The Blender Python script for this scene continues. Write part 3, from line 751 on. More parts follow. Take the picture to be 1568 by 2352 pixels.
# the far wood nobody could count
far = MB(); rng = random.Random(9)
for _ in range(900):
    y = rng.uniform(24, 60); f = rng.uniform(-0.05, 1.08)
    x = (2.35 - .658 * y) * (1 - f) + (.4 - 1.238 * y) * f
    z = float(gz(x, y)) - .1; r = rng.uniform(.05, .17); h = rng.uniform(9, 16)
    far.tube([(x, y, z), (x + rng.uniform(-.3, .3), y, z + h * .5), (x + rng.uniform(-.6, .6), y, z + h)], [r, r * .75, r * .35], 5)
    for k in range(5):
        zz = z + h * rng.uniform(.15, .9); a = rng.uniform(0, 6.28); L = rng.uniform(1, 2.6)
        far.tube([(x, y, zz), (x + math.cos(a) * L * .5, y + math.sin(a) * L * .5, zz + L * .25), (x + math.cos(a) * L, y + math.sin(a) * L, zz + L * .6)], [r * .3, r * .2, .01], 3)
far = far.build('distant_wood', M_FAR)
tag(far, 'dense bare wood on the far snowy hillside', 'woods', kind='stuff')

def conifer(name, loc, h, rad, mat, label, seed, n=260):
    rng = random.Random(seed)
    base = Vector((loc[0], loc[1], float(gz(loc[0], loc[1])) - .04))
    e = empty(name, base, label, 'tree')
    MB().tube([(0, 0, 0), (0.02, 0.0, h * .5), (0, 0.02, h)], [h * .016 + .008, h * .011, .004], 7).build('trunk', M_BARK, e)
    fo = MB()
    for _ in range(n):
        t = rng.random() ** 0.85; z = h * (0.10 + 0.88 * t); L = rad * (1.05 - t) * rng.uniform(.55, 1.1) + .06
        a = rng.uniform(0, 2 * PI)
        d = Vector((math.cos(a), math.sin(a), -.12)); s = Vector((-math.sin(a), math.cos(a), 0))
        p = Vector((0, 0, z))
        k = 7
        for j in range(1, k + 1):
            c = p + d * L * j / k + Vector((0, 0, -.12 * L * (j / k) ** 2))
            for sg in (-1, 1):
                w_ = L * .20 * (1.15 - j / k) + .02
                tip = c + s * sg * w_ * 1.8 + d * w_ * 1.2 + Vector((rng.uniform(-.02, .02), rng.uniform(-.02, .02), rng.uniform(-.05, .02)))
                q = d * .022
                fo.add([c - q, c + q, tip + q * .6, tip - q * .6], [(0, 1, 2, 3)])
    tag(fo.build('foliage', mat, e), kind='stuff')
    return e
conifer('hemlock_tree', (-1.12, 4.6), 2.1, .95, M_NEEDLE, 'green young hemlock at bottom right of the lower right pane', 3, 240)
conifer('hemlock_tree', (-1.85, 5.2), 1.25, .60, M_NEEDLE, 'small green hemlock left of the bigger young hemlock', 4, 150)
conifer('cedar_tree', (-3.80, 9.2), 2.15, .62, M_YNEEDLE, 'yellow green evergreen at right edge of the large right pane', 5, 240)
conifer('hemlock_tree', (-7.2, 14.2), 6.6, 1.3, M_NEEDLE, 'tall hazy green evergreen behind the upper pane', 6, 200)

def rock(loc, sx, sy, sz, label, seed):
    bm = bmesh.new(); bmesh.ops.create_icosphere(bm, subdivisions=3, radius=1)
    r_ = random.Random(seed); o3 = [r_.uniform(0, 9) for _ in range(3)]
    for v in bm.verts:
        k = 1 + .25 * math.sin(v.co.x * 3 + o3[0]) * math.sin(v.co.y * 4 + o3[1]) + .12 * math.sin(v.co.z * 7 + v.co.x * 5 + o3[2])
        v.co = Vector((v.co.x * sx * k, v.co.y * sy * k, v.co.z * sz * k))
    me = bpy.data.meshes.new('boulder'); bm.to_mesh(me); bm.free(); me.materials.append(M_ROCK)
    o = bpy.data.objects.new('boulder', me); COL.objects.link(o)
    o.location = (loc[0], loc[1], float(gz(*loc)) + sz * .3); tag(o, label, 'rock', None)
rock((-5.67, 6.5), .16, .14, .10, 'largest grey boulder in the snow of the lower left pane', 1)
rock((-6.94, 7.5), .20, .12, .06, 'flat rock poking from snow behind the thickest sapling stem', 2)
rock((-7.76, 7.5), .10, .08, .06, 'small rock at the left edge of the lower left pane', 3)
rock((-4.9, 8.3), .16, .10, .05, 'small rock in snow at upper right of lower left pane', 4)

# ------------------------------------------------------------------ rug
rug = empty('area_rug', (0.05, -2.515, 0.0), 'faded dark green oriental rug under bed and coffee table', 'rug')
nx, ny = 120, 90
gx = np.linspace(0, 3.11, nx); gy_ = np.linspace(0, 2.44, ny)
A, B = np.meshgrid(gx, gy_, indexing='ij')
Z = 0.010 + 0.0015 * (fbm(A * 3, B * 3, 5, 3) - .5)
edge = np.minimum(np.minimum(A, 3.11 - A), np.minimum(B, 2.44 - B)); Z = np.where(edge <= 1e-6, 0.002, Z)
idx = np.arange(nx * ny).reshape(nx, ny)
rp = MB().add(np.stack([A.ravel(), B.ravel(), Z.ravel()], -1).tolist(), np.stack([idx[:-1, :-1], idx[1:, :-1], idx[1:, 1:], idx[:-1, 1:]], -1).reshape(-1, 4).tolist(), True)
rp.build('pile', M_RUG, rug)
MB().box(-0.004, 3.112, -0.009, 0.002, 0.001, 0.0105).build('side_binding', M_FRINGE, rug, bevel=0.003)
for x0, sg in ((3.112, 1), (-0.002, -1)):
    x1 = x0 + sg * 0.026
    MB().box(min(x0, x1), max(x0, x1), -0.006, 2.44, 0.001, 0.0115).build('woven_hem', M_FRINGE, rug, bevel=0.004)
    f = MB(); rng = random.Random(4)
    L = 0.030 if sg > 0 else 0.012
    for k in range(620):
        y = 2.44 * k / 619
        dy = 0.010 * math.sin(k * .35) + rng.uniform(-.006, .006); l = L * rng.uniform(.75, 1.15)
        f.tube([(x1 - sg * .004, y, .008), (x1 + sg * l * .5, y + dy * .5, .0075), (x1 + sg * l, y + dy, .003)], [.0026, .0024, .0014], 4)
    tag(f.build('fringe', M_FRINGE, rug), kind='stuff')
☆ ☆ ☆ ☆
• [GOAL]:
Reproduce the data shown above exactly.

• [SOLUTION TO THE EXERCISE]:
The Blender Python script for this scene continues. Write part 3, from line 751 on. More parts follow. Take the picture to be 1568 by 2352 pixels.
# the far wood nobody could count
far = MB(); rng = random.Random(9)
for _ in range(900):
    y = rng.uniform(24, 60); f = rng.uniform(-0.05, 1.08)
    x = (2.35 - .658 * y) * (1 - f) + (.4 - 1.238 * y) * f
    z = float(gz(x, y)) - .1; r = rng.uniform(.05, .17); h = rng.uniform(9, 16)
    far.tube([(x, y, z), (x + rng.uniform(-.3, .3), y, z + h * .5), (x + rng.uniform(-.6, .6), y, z + h)], [r, r * .75, r * .35], 5)
    for k in range(5):
        zz = z + h * rng.uniform(.15, .9); a = rng.uniform(0, 6.28); L = rng.uniform(1, 2.6)
        far.tube([(x, y, zz), (x + math.cos(a) * L * .5, y + math.sin(a) * L * .5, zz + L * .25), (x + math.cos(a) * L, y + math.sin(a) * L, zz + L * .6)], [r * .3, r * .2, .01], 3)
far = far.build('distant_wood', M_FAR)
tag(far, 'dense bare wood on the far snowy hillside', 'woods', kind='stuff')

def conifer(name, loc, h, rad, mat, label, seed, n=260):
    rng = random.Random(seed)
    base = Vector((loc[0], loc[1], float(gz(loc[0], loc[1])) - .04))
    e = empty(name, base, label, 'tree')
    MB().tube([(0, 0, 0), (0.02, 0.0, h * .5), (0, 0.02, h)], [h * .016 + .008, h * .011, .004], 7).build('trunk', M_BARK, e)
    fo = MB()
    for _ in range(n):
        t = rng.random() ** 0.85; z = h * (0.10 + 0.88 * t); L = rad * (1.05 - t) * rng.uniform(.55, 1.1) + .06
        a = rng.uniform(0, 2 * PI)
        d = Vector((math.cos(a), math.sin(a), -.12)); s = Vector((-math.sin(a), math.cos(a), 0))
        p = Vector((0, 0, z))
        k = 7
        for j in range(1, k + 1):
            c = p + d * L * j / k + Vector((0, 0, -.12 * L * (j / k) ** 2))
            for sg in (-1, 1):
                w_ = L * .20 * (1.15 - j / k) + .02
                tip = c + s * sg * w_ * 1.8 + d * w_ * 1.2 + Vector((rng.uniform(-.02, .02), rng.uniform(-.02, .02), rng.uniform(-.05, .02)))
                q = d * .022
                fo.add([c - q, c + q, tip + q * .6, tip - q * .6], [(0, 1, 2, 3)])
    tag(fo.build('foliage', mat, e), kind='stuff')
    return e
conifer('hemlock_tree', (-1.12, 4.6), 2.1, .95, M_NEEDLE, 'green young hemlock at bottom right of the lower right pane', 3, 240)
conifer('hemlock_tree', (-1.85, 5.2), 1.25, .60, M_NEEDLE, 'small green hemlock left of the bigger young hemlock', 4, 150)
conifer('cedar_tree', (-3.80, 9.2), 2.15, .62, M_YNEEDLE, 'yellow green evergreen at right edge of the large right pane', 5, 240)
conifer('hemlock_tree', (-7.2, 14.2), 6.6, 1.3, M_NEEDLE, 'tall hazy green evergreen behind the upper pane', 6, 200)

def rock(loc, sx, sy, sz, label, seed):
    bm = bmesh.new(); bmesh.ops.create_icosphere(bm, subdivisions=3, radius=1)
    r_ = random.Random(seed); o3 = [r_.uniform(0, 9) for _ in range(3)]
    for v in bm.verts:
        k = 1 + .25 * math.sin(v.co.x * 3 + o3[0]) * math.sin(v.co.y * 4 + o3[1]) + .12 * math.sin(v.co.z * 7 + v.co.x * 5 + o3[2])
        v.co = Vector((v.co.x * sx * k, v.co.y * sy * k, v.co.z * sz * k))
    me = bpy.data.meshes.new('boulder'); bm.to_mesh(me); bm.free(); me.materials.append(M_ROCK)
    o = bpy.data.objects.new('boulder', me); COL.objects.link(o)
    o.location = (loc[0], loc[1], float(gz(*loc)) + sz * .3); tag(o, label, 'rock', None)
rock((-5.67, 6.5), .16, .14, .10, 'largest grey boulder in the snow of the lower left pane', 1)
rock((-6.94, 7.5), .20, .12, .06, 'flat rock poking from snow behind the thickest sapling stem', 2)
rock((-7.76, 7.5), .10, .08, .06, 'small rock at the left edge of the lower left pane', 3)
rock((-4.9, 8.3), .16, .10, .05, 'small rock in snow at upper right of lower left pane', 4)

# ------------------------------------------------------------------ rug
rug = empty('area_rug', (0.05, -2.515, 0.0), 'faded dark green oriental rug under bed and coffee table', 'rug')
nx, ny = 120, 90
gx = np.linspace(0, 3.11, nx); gy_ = np.linspace(0, 2.44, ny)
A, B = np.meshgrid(gx, gy_, indexing='ij')
Z = 0.010 + 0.0015 * (fbm(A * 3, B * 3, 5, 3) - .5)
edge = np.minimum(np.minimum(A, 3.11 - A), np.minimum(B, 2.44 - B)); Z = np.where(edge <= 1e-6, 0.002, Z)
idx = np.arange(nx * ny).reshape(nx, ny)
rp = MB().add(np.stack([A.ravel(), B.ravel(), Z.ravel()], -1).tolist(), np.stack([idx[:-1, :-1], idx[1:, :-1], idx[1:, 1:], idx[:-1, 1:]], -1).reshape(-1, 4).tolist(), True)
rp.build('pile', M_RUG, rug)
MB().box(-0.004, 3.112, -0.009, 0.002, 0.001, 0.0105).build('side_binding', M_FRINGE, rug, bevel=0.003)
for x0, sg in ((3.112, 1), (-0.002, -1)):
    x1 = x0 + sg * 0.026
    MB().box(min(x0, x1), max(x0, x1), -0.006, 2.44, 0.001, 0.0115).build('woven_hem', M_FRINGE, rug, bevel=0.004)
    f = MB(); rng = random.Random(4)
    L = 0.030 if sg > 0 else 0.012
    for k in range(620):
        y = 2.44 * k / 619
        dy = 0.010 * math.sin(k * .35) + rng.uniform(-.006, .006); l = L * rng.uniform(.75, 1.15)
        f.tube([(x1 - sg * .004, y, .008), (x1 + sg * l * .5, y + dy * .5, .0075), (x1 + sg * l, y + dy, .003)], [.0026, .0024, .0014], 4)
    tag(f.build('fringe', M_FRINGE, rug), kind='stuff')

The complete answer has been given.